The Russian War Crimes House is the centerpiece of a determined campaign by Ukraine to keep the war at the top of the agenda at this annual gathering of politicians and corporate chieftains. The goal is to rally an elite crowd, which typically spends the week opining on arcane concepts like stakeholder capitalism, to commit to the real-world business of arming and rebuilding Ukraine.

“I wish every one of you wakes up in the morning with this on their mind: ‘What have I done for Ukraine today?’” President Volodymyr Zelensky said by video from Kyiv to a packed auditorium that gave him an un-Davos-like standing ovation.

Mr. Zelensky encouraged businesses to flee Russia to set up shop in Ukraine, promising a postwar environment scrubbed of corruption and untainted by association with “war crimes.” He said he had sent a delegation of officials to Switzerland, who were available to “inform all of you on the prospects for business.”

If the president’s words had the ring of a chamber of commerce pitch, they nevertheless lent the World Economic Forum a degree of gravity it has lacked in recent years, even as politicians and businesspeople have pledged to tackle weighty issues like climate change and income inequality.

Soon after Mr. Zelensky’s speech, the Klitschko brothers — Wladimir, a two-time heavyweight boxing champion, and Vitali, also a heavyweight champion, who now serves as mayor of Kyiv — appeared before a different audience to speak about the grim realities of war. They contrasted it with Davos, where the spring sun glinted off snow-capped peaks and fields bloomed with wildflowers.

The brothers, too, made an appeal for Western support, arguing that Ukraine’s battle to save its country was part of a broader global struggle against the forces of tyranny. “We’re fighting for every one of you,” Vitali Klitschko said, while Wladimir said, “This war is going to knock on all our doors.”

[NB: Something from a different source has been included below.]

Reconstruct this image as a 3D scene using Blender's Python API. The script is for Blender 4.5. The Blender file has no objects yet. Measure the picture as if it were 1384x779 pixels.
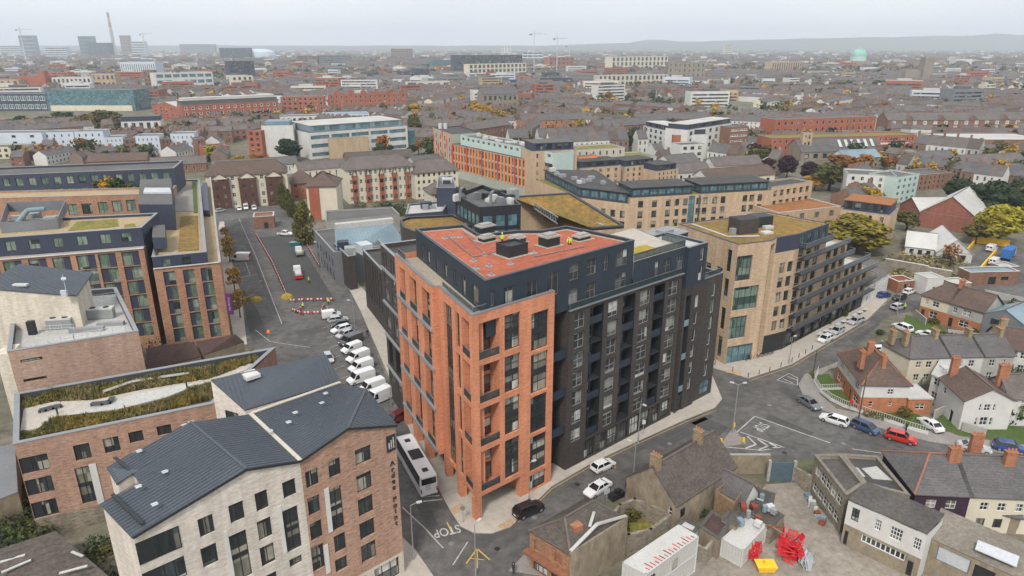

For all the catastrophic errors Russia had made, Wladimir Klitschko said, it was still effective in sending out disinformation about the state of the war. In his hotel room in Switzerland, he said, a government-linked Russian news channel carried reports of Ukrainians massacring Russians, rather than the reverse.

Both brothers said the war had settled into a grinding struggle, which Wladimir said could play to Ukraine’s advantage, provided the West did not flag in its support. “I’ve learned one thing,” he said, as the holder of the longest cumulative reign as heavyweight champion: “Endurance beats talent.”